Shared Prompt Library

Create a prompt library your team can reuse without copy-paste chaos.

ProxVanta works like a shared prompt library for teams that want better reuse, clearer ownership, and a system that can grow from quick wins into a durable operating layer.

A prompt library is only useful if teammates can find the right prompt, understand when to use it, and trust that it still reflects the current best version. Agent Contexts make the library easier to browse, customize, and run in the tools people already use.

Discover

Start with a marketplace of public Agent Contexts and published team patterns instead of forcing every teammate to invent prompts from zero.

Customize

Create a private version for your organization when you need custom language, instructions, examples, or internal context that should not live in a public prompt library.

Standardize

Make it easier for teammates to use the same prompt baseline for repeated work like reviews, planning, analysis, or design critique.

Share back

When a private workflow becomes broadly useful, publish it back out so other teams can install it and your own catalog gets stronger over time.

Why teams care

  • Find reusable prompts by role, workflow, or use case
  • Turn strong prompts into shareable team assets
  • Layer organization-specific context without forking everything manually
  • Make prompt reuse accessible to technical and non-technical teammates

Copyable Business Model Prompts

Start with prompts that unpack business models people already pay for.

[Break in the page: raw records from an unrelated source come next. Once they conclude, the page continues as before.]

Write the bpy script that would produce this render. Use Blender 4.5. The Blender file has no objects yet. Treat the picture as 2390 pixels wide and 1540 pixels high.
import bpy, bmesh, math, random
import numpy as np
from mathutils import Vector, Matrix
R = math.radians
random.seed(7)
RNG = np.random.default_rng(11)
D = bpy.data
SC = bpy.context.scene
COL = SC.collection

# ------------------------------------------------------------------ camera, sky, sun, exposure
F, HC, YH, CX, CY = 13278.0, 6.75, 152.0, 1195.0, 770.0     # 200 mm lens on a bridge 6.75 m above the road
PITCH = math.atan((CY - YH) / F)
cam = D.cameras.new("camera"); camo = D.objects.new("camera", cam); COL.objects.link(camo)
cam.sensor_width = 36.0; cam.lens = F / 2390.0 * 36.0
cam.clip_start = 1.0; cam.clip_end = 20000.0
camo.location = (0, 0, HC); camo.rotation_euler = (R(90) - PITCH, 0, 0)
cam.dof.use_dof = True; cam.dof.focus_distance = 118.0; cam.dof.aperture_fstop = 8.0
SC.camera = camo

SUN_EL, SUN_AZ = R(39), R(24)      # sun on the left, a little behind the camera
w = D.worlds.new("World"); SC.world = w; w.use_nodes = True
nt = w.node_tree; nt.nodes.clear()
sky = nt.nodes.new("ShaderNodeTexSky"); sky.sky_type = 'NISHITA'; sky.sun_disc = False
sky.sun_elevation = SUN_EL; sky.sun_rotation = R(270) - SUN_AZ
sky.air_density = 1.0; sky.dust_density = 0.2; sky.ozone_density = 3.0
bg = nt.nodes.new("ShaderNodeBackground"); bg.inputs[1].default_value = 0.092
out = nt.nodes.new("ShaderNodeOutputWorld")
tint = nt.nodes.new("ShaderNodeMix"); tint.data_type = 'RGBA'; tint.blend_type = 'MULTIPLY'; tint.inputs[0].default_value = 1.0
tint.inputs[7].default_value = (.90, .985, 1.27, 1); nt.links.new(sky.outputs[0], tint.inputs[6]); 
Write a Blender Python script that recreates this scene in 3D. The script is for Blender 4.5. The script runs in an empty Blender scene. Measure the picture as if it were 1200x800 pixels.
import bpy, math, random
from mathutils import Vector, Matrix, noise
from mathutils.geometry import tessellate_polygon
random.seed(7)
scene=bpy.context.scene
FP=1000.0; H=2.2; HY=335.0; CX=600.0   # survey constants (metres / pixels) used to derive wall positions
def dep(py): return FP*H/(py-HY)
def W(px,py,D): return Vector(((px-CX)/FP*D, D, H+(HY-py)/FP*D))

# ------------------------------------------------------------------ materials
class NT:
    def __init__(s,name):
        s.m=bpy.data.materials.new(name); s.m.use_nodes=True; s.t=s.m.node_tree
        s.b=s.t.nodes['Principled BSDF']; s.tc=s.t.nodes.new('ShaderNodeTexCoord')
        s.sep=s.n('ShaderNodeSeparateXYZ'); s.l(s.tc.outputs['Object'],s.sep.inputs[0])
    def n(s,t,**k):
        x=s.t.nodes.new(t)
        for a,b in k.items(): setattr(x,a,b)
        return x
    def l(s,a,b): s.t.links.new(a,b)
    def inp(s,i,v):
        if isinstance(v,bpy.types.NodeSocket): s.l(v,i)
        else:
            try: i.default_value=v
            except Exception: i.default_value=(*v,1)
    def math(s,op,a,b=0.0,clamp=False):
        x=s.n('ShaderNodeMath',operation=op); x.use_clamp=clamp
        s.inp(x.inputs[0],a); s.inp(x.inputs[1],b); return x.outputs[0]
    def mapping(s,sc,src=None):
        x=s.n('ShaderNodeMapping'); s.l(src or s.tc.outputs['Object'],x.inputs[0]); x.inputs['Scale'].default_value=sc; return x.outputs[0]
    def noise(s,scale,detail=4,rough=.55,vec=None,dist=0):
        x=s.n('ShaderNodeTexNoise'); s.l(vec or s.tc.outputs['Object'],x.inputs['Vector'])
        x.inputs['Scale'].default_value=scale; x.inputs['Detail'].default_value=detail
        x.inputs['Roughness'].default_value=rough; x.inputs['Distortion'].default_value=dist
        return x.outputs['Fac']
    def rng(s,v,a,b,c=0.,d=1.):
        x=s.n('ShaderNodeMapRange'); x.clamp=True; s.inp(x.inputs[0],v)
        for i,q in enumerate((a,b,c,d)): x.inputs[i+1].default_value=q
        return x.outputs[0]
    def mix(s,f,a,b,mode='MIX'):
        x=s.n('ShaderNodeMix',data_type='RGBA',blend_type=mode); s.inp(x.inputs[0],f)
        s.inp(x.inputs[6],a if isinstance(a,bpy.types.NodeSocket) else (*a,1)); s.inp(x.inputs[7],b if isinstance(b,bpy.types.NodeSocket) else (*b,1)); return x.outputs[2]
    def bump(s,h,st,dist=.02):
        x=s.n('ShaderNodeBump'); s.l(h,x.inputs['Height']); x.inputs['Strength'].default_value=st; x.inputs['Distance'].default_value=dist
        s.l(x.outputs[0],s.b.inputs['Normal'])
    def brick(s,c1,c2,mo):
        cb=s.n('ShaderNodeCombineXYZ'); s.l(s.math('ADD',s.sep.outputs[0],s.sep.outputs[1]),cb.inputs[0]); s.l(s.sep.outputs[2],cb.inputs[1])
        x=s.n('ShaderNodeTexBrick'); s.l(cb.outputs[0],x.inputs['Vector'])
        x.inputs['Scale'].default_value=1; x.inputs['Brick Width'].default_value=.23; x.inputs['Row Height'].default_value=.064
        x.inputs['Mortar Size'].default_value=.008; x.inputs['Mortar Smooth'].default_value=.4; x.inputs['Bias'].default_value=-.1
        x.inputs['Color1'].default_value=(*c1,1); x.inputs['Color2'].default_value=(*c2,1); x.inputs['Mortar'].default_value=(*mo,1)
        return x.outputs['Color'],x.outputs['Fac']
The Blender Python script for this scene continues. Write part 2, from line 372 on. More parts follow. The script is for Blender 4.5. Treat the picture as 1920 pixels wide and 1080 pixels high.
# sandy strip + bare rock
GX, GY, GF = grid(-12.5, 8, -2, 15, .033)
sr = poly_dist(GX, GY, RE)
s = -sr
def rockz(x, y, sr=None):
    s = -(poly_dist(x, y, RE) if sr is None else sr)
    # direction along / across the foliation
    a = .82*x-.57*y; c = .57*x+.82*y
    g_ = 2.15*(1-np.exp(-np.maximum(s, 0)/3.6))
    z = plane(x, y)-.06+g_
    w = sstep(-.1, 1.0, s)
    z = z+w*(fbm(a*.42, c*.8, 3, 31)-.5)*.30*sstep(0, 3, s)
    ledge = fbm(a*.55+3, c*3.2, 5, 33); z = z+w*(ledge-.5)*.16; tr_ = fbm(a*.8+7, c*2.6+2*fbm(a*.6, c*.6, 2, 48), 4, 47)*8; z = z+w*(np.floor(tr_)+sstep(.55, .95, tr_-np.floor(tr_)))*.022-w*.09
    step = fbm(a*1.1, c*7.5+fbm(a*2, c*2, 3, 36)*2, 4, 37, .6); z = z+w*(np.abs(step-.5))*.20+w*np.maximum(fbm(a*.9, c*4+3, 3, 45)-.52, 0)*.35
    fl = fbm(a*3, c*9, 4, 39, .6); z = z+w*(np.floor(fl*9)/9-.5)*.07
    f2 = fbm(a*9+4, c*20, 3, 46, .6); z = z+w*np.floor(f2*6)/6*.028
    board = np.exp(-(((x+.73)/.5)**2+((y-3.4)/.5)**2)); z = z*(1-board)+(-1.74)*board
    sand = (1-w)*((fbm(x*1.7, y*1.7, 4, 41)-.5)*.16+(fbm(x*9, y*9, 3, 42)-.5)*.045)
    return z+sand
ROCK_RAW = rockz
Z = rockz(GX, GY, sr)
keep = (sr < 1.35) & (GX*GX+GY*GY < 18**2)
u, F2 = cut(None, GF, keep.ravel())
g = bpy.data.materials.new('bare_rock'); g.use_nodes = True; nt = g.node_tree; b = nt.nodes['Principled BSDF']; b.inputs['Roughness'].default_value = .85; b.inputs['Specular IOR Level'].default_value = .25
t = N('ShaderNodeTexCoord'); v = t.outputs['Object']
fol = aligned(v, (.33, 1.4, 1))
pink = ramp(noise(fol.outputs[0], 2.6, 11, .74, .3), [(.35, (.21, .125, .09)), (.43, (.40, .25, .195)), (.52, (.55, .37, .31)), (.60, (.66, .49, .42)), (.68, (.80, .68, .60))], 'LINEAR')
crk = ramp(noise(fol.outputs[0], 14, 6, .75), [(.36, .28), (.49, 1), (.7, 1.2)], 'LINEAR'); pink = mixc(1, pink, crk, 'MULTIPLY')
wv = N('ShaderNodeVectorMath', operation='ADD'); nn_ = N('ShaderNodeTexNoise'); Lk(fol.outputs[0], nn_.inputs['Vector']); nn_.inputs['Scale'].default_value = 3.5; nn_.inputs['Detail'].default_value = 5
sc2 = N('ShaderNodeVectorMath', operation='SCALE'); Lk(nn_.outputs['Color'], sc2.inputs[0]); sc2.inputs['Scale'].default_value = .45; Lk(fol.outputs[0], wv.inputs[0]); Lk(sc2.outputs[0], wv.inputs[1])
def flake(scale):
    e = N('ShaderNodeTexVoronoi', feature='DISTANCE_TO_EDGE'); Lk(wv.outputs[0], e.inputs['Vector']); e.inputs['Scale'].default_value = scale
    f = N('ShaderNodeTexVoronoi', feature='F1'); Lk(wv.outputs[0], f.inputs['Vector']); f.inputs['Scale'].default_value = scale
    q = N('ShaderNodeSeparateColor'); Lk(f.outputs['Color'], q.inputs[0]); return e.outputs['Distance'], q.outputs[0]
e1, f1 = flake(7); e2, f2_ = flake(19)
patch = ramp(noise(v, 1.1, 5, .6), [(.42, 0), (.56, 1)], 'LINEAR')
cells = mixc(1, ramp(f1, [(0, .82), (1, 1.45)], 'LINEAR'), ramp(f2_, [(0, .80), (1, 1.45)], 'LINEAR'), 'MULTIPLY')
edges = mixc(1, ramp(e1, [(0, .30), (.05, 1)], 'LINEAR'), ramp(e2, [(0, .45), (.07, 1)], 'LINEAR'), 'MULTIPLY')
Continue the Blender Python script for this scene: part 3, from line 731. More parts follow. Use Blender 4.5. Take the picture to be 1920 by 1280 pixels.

These prompts are designed to help teams study proven models instead of brainstorming in the abstract. Copy one, adapt the market or company type, and use it as a starting point for strategy work, market research, or roadmap planning.

Subscription SaaS Teardown

Break down how a recurring-revenue software business wins, retains, and expands customers.

Analyze a successful subscription SaaS business model in depth. Explain the target customer, core pain point, acquisition loop, pricing structure, onboarding path, retention mechanics, expansion revenue, cost structure, and key risks. Then extract the parts a startup could realistically copy, which parts depend on scale or brand, and what an MVP version of this model would look like in year one.

Marketplace Flywheel

Map the supply, demand, trust, and monetization dynamics behind a marketplace business.

Choose a successful marketplace business model and explain why it works. Cover the supplier incentive, buyer incentive, transaction flow, trust systems, liquidity strategy, monetization model, and defensibility. Identify the chicken-and-egg problem, how the company likely solved it early, and which marketplace mechanics are most transferable to a new vertical.

Usage-Based API Model

Study how product-led infrastructure and API companies turn adoption into revenue.

Evaluate a successful usage-based API or infrastructure business model. Describe the ideal customer, developer adoption path, pricing trigger, expansion pattern, margin profile, support burden, and lock-in dynamics. Show how free usage converts into paid usage, what product features increase revenue without hurting trust, and what a credible go-to-market plan would be for a smaller entrant copying this model.

Services to Product Ladder

Use a services-first business model to discover repeatable product opportunities.

Explain a successful services-to-software business model that starts with high-touch delivery and evolves into scalable product revenue. Break down how the business uses services to learn customer workflows, package repeatable value, create product features, price the transition, and protect margins over time. Finish with a step-by-step plan for an early-stage team that wants to use services as a wedge without getting trapped in custom work.